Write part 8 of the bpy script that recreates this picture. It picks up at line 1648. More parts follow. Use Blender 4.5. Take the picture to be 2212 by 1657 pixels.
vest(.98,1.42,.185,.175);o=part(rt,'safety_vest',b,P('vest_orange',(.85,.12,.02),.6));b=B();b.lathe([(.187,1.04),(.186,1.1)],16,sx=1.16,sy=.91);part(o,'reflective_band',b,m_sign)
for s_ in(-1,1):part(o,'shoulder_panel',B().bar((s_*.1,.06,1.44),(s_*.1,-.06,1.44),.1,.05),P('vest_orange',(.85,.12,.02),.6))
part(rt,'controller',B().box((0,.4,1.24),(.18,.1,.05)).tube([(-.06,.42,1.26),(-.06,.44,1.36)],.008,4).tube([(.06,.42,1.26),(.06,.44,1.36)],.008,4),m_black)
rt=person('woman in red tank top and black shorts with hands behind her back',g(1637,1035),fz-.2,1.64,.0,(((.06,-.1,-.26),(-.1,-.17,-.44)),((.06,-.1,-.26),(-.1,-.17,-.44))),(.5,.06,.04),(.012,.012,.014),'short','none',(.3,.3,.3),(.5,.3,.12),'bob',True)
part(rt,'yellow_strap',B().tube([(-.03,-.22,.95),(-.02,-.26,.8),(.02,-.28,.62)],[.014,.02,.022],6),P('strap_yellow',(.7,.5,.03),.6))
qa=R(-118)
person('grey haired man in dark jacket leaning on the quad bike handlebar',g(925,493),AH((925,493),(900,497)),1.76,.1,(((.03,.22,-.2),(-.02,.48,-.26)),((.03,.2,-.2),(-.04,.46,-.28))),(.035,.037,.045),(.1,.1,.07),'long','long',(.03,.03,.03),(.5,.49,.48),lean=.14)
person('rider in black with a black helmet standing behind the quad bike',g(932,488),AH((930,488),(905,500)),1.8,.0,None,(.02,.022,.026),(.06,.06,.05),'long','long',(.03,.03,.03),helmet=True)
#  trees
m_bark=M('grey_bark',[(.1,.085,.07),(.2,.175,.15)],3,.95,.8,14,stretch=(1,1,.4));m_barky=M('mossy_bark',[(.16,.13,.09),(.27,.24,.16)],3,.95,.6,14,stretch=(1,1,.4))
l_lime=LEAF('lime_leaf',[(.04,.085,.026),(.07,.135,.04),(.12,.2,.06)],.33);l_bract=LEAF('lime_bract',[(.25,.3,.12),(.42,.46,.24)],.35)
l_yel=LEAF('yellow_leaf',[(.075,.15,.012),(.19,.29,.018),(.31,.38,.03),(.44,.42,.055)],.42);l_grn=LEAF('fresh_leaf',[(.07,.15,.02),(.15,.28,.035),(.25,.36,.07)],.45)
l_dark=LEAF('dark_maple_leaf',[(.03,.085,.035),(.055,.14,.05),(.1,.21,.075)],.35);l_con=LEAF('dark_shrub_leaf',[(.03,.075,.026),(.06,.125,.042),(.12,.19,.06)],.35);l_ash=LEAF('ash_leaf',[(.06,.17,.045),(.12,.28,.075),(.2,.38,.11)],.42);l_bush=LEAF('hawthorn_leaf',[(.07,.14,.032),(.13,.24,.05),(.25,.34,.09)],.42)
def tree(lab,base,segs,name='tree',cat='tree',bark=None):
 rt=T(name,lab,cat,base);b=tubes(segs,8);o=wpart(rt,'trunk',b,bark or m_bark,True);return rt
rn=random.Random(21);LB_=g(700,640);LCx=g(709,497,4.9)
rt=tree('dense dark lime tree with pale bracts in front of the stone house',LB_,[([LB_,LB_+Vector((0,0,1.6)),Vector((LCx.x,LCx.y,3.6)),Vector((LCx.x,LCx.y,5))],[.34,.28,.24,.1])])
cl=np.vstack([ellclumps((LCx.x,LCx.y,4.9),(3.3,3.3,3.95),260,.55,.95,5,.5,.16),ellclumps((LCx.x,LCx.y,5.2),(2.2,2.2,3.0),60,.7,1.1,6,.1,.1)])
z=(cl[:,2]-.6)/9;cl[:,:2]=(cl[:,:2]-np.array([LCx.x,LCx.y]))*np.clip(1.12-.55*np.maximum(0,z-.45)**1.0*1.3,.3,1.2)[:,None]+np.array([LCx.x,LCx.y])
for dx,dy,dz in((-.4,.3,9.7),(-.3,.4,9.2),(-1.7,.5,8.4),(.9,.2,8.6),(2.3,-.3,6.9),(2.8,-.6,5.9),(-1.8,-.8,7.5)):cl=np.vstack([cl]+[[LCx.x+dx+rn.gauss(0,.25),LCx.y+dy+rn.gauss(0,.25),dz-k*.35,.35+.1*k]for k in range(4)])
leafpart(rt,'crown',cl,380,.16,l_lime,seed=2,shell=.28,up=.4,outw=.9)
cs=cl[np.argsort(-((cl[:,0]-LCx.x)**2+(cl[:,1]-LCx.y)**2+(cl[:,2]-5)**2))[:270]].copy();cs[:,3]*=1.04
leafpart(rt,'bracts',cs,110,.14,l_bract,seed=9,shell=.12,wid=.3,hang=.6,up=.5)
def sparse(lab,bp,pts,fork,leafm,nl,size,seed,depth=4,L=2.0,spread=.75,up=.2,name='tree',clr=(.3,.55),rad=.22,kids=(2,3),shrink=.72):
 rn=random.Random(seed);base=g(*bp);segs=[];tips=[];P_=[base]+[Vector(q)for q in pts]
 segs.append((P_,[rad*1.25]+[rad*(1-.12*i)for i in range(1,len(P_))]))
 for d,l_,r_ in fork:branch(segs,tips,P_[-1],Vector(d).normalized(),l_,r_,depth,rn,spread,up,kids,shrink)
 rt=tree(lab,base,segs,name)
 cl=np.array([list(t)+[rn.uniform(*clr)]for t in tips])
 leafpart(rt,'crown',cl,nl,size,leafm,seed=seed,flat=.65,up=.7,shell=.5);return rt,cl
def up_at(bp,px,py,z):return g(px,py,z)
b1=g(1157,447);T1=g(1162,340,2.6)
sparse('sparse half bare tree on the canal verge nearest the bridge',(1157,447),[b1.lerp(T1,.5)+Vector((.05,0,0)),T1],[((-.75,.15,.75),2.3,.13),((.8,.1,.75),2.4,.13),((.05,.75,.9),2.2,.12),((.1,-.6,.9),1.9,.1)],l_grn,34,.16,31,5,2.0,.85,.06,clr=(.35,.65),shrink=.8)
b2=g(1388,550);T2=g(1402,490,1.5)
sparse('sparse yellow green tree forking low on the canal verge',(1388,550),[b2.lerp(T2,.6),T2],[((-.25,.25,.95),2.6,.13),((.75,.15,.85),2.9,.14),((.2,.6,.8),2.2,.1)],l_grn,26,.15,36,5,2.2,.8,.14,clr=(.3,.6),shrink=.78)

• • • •

_AIM_:
Write out the material from the first line to the last, exactly.

_RESULT OF THIS TASK_:
Write part 8 of the bpy script that recreates this picture. It picks up at line 1648. More parts follow. Use Blender 4.5. Take the picture to be 2212 by 1657 pixels.
vest(.98,1.42,.185,.175);o=part(rt,'safety_vest',b,P('vest_orange',(.85,.12,.02),.6));b=B();b.lathe([(.187,1.04),(.186,1.1)],16,sx=1.16,sy=.91);part(o,'reflective_band',b,m_sign)
for s_ in(-1,1):part(o,'shoulder_panel',B().bar((s_*.1,.06,1.44),(s_*.1,-.06,1.44),.1,.05),P('vest_orange',(.85,.12,.02),.6))
part(rt,'controller',B().box((0,.4,1.24),(.18,.1,.05)).tube([(-.06,.42,1.26),(-.06,.44,1.36)],.008,4).tube([(.06,.42,1.26),(.06,.44,1.36)],.008,4),m_black)
rt=person('woman in red tank top and black shorts with hands behind her back',g(1637,1035),fz-.2,1.64,.0,(((.06,-.1,-.26),(-.1,-.17,-.44)),((.06,-.1,-.26),(-.1,-.17,-.44))),(.5,.06,.04),(.012,.012,.014),'short','none',(.3,.3,.3),(.5,.3,.12),'bob',True)
part(rt,'yellow_strap',B().tube([(-.03,-.22,.95),(-.02,-.26,.8),(.02,-.28,.62)],[.014,.02,.022],6),P('strap_yellow',(.7,.5,.03),.6))
qa=R(-118)
person('grey haired man in dark jacket leaning on the quad bike handlebar',g(925,493),AH((925,493),(900,497)),1.76,.1,(((.03,.22,-.2),(-.02,.48,-.26)),((.03,.2,-.2),(-.04,.46,-.28))),(.035,.037,.045),(.1,.1,.07),'long','long',(.03,.03,.03),(.5,.49,.48),lean=.14)
person('rider in black with a black helmet standing behind the quad bike',g(932,488),AH((930,488),(905,500)),1.8,.0,None,(.02,.022,.026),(.06,.06,.05),'long','long',(.03,.03,.03),helmet=True)
#  trees
m_bark=M('grey_bark',[(.1,.085,.07),(.2,.175,.15)],3,.95,.8,14,stretch=(1,1,.4));m_barky=M('mossy_bark',[(.16,.13,.09),(.27,.24,.16)],3,.95,.6,14,stretch=(1,1,.4))
l_lime=LEAF('lime_leaf',[(.04,.085,.026),(.07,.135,.04),(.12,.2,.06)],.33);l_bract=LEAF('lime_bract',[(.25,.3,.12),(.42,.46,.24)],.35)
l_yel=LEAF('yellow_leaf',[(.075,.15,.012),(.19,.29,.018),(.31,.38,.03),(.44,.42,.055)],.42);l_grn=LEAF('fresh_leaf',[(.07,.15,.02),(.15,.28,.035),(.25,.36,.07)],.45)
l_dark=LEAF('dark_maple_leaf',[(.03,.085,.035),(.055,.14,.05),(.1,.21,.075)],.35);l_con=LEAF('dark_shrub_leaf',[(.03,.075,.026),(.06,.125,.042),(.12,.19,.06)],.35);l_ash=LEAF('ash_leaf',[(.06,.17,.045),(.12,.28,.075),(.2,.38,.11)],.42);l_bush=LEAF('hawthorn_leaf',[(.07,.14,.032),(.13,.24,.05),(.25,.34,.09)],.42)
def tree(lab,base,segs,name='tree',cat='tree',bark=None):
 rt=T(name,lab,cat,base);b=tubes(segs,8);o=wpart(rt,'trunk',b,bark or m_bark,True);return rt
rn=random.Random(21);LB_=g(700,640);LCx=g(709,497,4.9)
rt=tree('dense dark lime tree with pale bracts in front of the stone house',LB_,[([LB_,LB_+Vector((0,0,1.6)),Vector((LCx.x,LCx.y,3.6)),Vector((LCx.x,LCx.y,5))],[.34,.28,.24,.1])])
cl=np.vstack([ellclumps((LCx.x,LCx.y,4.9),(3.3,3.3,3.95),260,.55,.95,5,.5,.16),ellclumps((LCx.x,LCx.y,5.2),(2.2,2.2,3.0),60,.7,1.1,6,.1,.1)])
z=(cl[:,2]-.6)/9;cl[:,:2]=(cl[:,:2]-np.array([LCx.x,LCx.y]))*np.clip(1.12-.55*np.maximum(0,z-.45)**1.0*1.3,.3,1.2)[:,None]+np.array([LCx.x,LCx.y])
for dx,dy,dz in((-.4,.3,9.7),(-.3,.4,9.2),(-1.7,.5,8.4),(.9,.2,8.6),(2.3,-.3,6.9),(2.8,-.6,5.9),(-1.8,-.8,7.5)):cl=np.vstack([cl]+[[LCx.x+dx+rn.gauss(0,.25),LCx.y+dy+rn.gauss(0,.25),dz-k*.35,.35+.1*k]for k in range(4)])
leafpart(rt,'crown',cl,380,.16,l_lime,seed=2,shell=.28,up=.4,outw=.9)
cs=cl[np.argsort(-((cl[:,0]-LCx.x)**2+(cl[:,1]-LCx.y)**2+(cl[:,2]-5)**2))[:270]].copy();cs[:,3]*=1.04
leafpart(rt,'bracts',cs,110,.14,l_bract,seed=9,shell=.12,wid=.3,hang=.6,up=.5)
def sparse(lab,bp,pts,fork,leafm,nl,size,seed,depth=4,L=2.0,spread=.75,up=.2,name='tree',clr=(.3,.55),rad=.22,kids=(2,3),shrink=.72):
 rn=random.Random(seed);base=g(*bp);segs=[];tips=[];P_=[base]+[Vector(q)for q in pts]
 segs.append((P_,[rad*1.25]+[rad*(1-.12*i)for i in range(1,len(P_))]))
 for d,l_,r_ in fork:branch(segs,tips,P_[-1],Vector(d).normalized(),l_,r_,depth,rn,spread,up,kids,shrink)
 rt=tree(lab,base,segs,name)
 cl=np.array([list(t)+[rn.uniform(*clr)]for t in tips])
 leafpart(rt,'crown',cl,nl,size,leafm,seed=seed,flat=.65,up=.7,shell=.5);return rt,cl
def up_at(bp,px,py,z):return g(px,py,z)
b1=g(1157,447);T1=g(1162,340,2.6)
sparse('sparse half bare tree on the canal verge nearest the bridge',(1157,447),[b1.lerp(T1,.5)+Vector((.05,0,0)),T1],[((-.75,.15,.75),2.3,.13),((.8,.1,.75),2.4,.13),((.05,.75,.9),2.2,.12),((.1,-.6,.9),1.9,.1)],l_grn,34,.16,31,5,2.0,.85,.06,clr=(.35,.65),shrink=.8)
b2=g(1388,550);T2=g(1402,490,1.5)
sparse('sparse yellow green tree forking low on the canal verge',(1388,550),[b2.lerp(T2,.6),T2],[((-.25,.25,.95),2.6,.13),((.75,.15,.85),2.9,.14),((.2,.6,.8),2.2,.1)],l_grn,26,.15,36,5,2.2,.8,.14,clr=(.3,.6),shrink=.78)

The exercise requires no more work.